The Song and Dance: Better than you'd think from the fluffy story. Nelson and Day make a cute couple, and De Wolfe and Triola may be even cuter as the former vaudevillians who are determined to help at least one person make it to the big time. Nelson has a few amazing dance routines, especially near the end of "Zing! Went the Strings of My Heart." Gladys George is also excellent as Melinda's blowzy mother who thinks she's better off hiding her sordid past from her angelic daughter. Their eventual meeting in the last ten minutes is melodramatic but still heart-rendering.

Favorite Number: Day gets a perky rendition of the classic Cole Porter song "Just One of Those Things" in the opening seconds, wearing a tuxedo while singing onstage. De Wolfe and Triola have two hilarious duets, "You're Dependable" at the party, and "We'd Like to Go On a Trip" later on. Nelson shows off that amazing split while jumping off a piano at the party during "Zing! Went the Strings of My Heart." He and Day join the chorus for the charming courtship number "I Love the Way You Say Goodnight" that includes some odd slow-motion special effects towards the end and the big title song finale, with Day in a flowing golden gown.

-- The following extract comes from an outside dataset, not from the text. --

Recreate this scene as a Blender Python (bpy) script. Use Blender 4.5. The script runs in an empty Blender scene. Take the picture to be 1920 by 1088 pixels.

What I Don't Like: Did I mention that story? Alternatively fluffy and melodramatic, it's very predictable and can get kind annoying, especially towards the end. It also seems like kind of a mish-mash, almost a jukebox musical for previous Warners musical films. There's only three new songs - everything else is mostly from Warners musicals of the 1930's.

The Big Finale: Charming backstage tale with several decent numbers is worth checking out for fans of Day or Nelson.

Home Media: Easily found on streaming and DVD from the Warner Archives.